あと、どうでもいい話なのですが、左右の骨盤の傾斜のズレは、生まれたときからズレているのか、成長しているうちにズレてくるのか、気になる人は気になるかもしれません。
■ スウェイ(Sway)における骨盤の動き
社交ダンスには、スウェイというのがあります。
「カラダの傾き」というか、「カラダを傾ける」とか、そういう意味です。
右が低くなるのが「右スウェイ」、左が低くなるのが「左スウェイ」があります。
ナチュラルターンの男性の3歩のスウェイは、「直・右・右」です。
スウェイを掛けるときに、「腕の使い方」の違いによって、明らかに「骨盤の動き」が変わってきます。
注意すべきなのは、「腕の使い方」によって、「回転運動を伴うスウェイ」においての骨盤の使い方が、まるっきり変わってくることです。
【左-51】【左-52】では、自然にボディが持ち上がりますから、回転(ターン)の際は、
「骨盤を、全力で外側へぶん投げろ!」「骨盤を外側へ放り出せ!」という意識になります。
骨盤を外側に出そうとしても、ボディが持ち上がるだけで、骨盤は「外」には逃げません。
【右-51】【右-52】では、カラダを傾けると、骨盤は外側に逃げて、腰が折れてしまいます。
回転(ターン)を伴うスウェイにおいては、この現象が増大します。
従って、回転の際には、
「誰かに、ズボンのベルトを掴んでもらって、ベルトをひっぱりあげてもらう」
ような骨盤の使い方をする必要があります。
油断をすると、骨盤が外側に逃げてしまいます。
「どちらのスウェイが正しいか?」ということを考え、ひたすら「自分の理想のスウェイ」を追求し続けることは、それなりの価値があるのかもしれません。

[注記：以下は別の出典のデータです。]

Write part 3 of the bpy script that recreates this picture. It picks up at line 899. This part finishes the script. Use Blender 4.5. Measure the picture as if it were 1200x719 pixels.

それよりも、レクチャーの説明内容や、競技会やデモででの実際の動きを見て、
「日本人や外国人の上級プロが、
どちらのスウェイをやっているか?どちらの骨盤の使い方をしているか?」
というようなことを、「自分の目で判断できる」ようになることのほうが、価値があるように思います。
このあたりで、このセクションを締めたいと思います。
どうも、ありがとうございました。